A tarefa é feita pela Sinctronics, empresa criada em 2012 justamente para reaproveitar produtos da indústria eletrônica, dentro de uma lógica de economia circular.
"A gente transforma em matéria-prima nova produtos falsificados que antes a Receita mandava para destruição. É um cliente que nos apoia", explica Carlos Ohde, diretor-geral da empresa, que é uma unidade de negócios da norte-americana Flextronics no Brasil. O executivo será um dos participantes do debate "Economia Circular - Um Jeito Novo de Produzir e Consumir", nesta terça-feira (18), no auditório da Folha, no primeiro evento da série Diálogos Transformadores de 2017.
Desde 2013, 12,4 mil toneladas de equipamentos já foram processadas. O modelo de negócio da Sinctronics surgiu para explorar um nicho em um contexto bem brasileiro, o de ser um grande consumidor e, ao mesmo tempo ter, uma grande indústria de eletroeletrônicos.
"Com as duas coisas geograficamente próximas, a gente achou que o certo a se fazer era transformar o resíduo eletroeletrônico em matéria-prima para produtos novos", explica Ohde, sobre o fato de a empresa ter ido além da simples reciclagem e ter se tornado referência mundial em economia circular.
"Na época, a gente nem conhecia o termo, mas ao descobrirmos essa teoria circular isso nos ajudou a aprimorar alguns processos. Reaproveitar matéria parece uma ideia natural. Economicamente faz sentido, ambientalmente também."
Nos Estados Unidos, o cenário é diferente, pois embora seja um grande consumidor de eletrônicos, os equipamentos são produzidos na Ásia. "Então para reaproveitar o material, teria que fazer um transporte intercontinental. E aí fica muito caro. Economicamente é muito mais desafiador criar um modelo desses, seja dos EUA, ou da Europa, para Ásia, do que fazer aqui no Brasil."
Segundo Ohde, por conta da lei de informática, o país tem uma base de produção grande, com várias empresas de peças, equipamentos, embalagens. "E essa matéria-prima retorna para economia local", explica.
CLIENTES
A Sincronics tem cerca de 30 clientes, entre eles gigantes como a HP. "É uma empresa que sempre lidera essa questão ambiental e chegaram para a gente com o desafio: 'Criem um plástico reciclado branco'. Uma coisa inédita. Eles nos incentivaram, e a gente foi atrás pra desenvolver um processo. E no final, viraram nossos clientes."
A empresa hoje é a única que usa plásticos de uma impressora usada para fazer uma nova ou o plástico de um cartucho de toner para fazer notebook. "Isso é único aqui do Brasil", diz.
O diretor da Sinctronics relata ter recebido visitas de vice-presidentes de sustentabilidade de duas grande fabricantes globais. "Eles falaram que aqui é a operação mais completa que viram no mundo.
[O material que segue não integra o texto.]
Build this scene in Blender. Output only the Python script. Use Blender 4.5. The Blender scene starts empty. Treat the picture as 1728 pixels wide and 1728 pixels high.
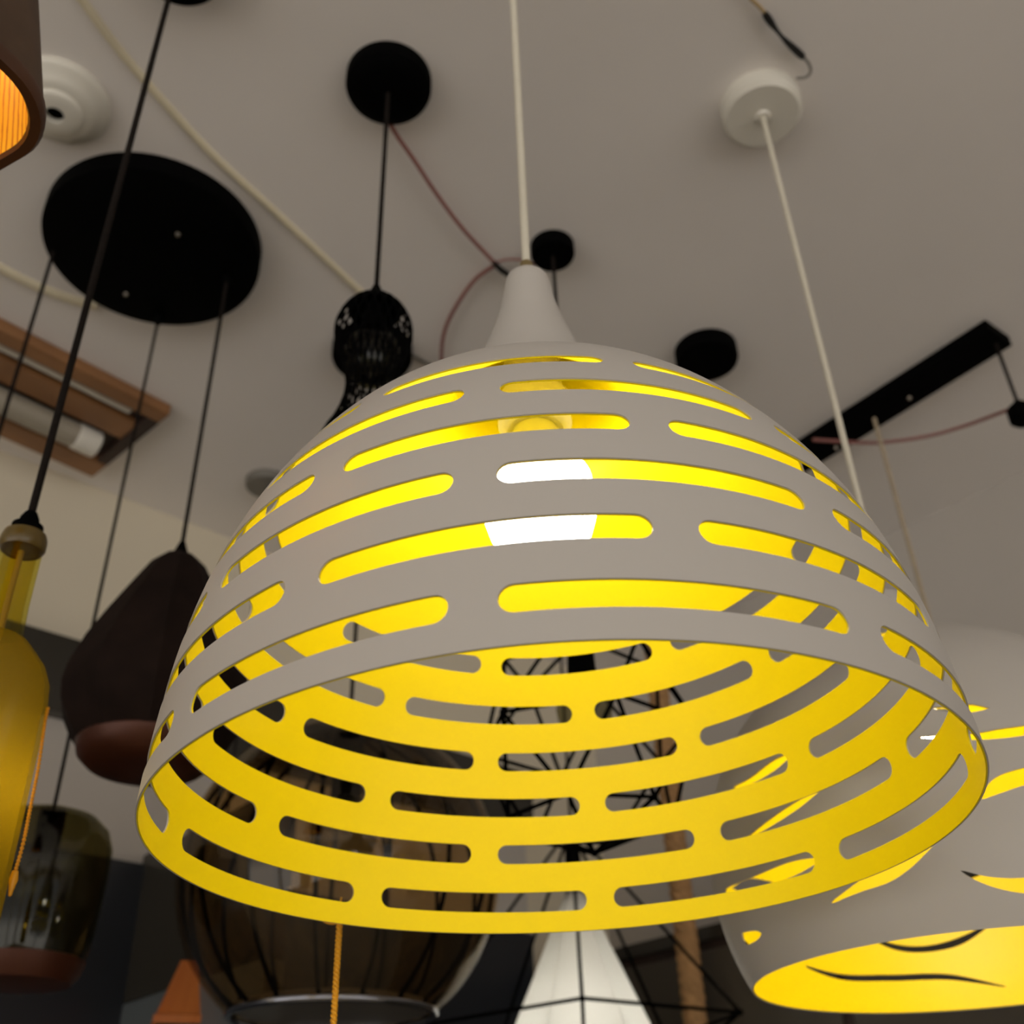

Não é uma operação grande, já que emprega cem pessoas, mas é única quando consideramos de ponta a ponta, já que a gente transforma o eletrônico usado em peça nova. Isso não existe em lugar nenhum no mundo."
Esse ano, a empresa brasileira recebeu um reconhecimento do Fórum Econômico Mundial, pela contribuição na economia circular.
"Também recebemos um convite para apresentar nosso caso em Helsinque, na Finlândia, num congresso de economia circular. Apesar da teoria lá na Europa fazer muito sentido –e a teoria de economia circular é fantástica–, do ponto de vista prático quem conseguiu montar alguma coisa nessa área de eletroeletrônicos fomos nós. Outros países não têm ainda as condições necessárias."
INÉRCIA
Ohde explica que, embora algumas empresas sejam parceiras, outras só se mexem quando há uma lei que as obrigue. "Tem muitas empresas que preferem ficar na inércia", afirma.
A regulação, nesse caso, segue a Política Nacional de Resíduos Sólidos, sancionada em 2010. O problema é que, para entrar em vigor de fato, é preciso que cada segmento crie seu próprio acordo setorial. Na área de eletrônicos, a previsão é a de que o acordo seja firmado até o final deste ano.
"Com o aumento de volume, não vai precisar da lei, porque vai ficar economicamente viável. Vai ser uma coisa natural", explica Ohde. A lei é uma coisa que força as empresas a fazerem, mas quando você tem um apelo econômico o modelo se puxa sozinho", complementa.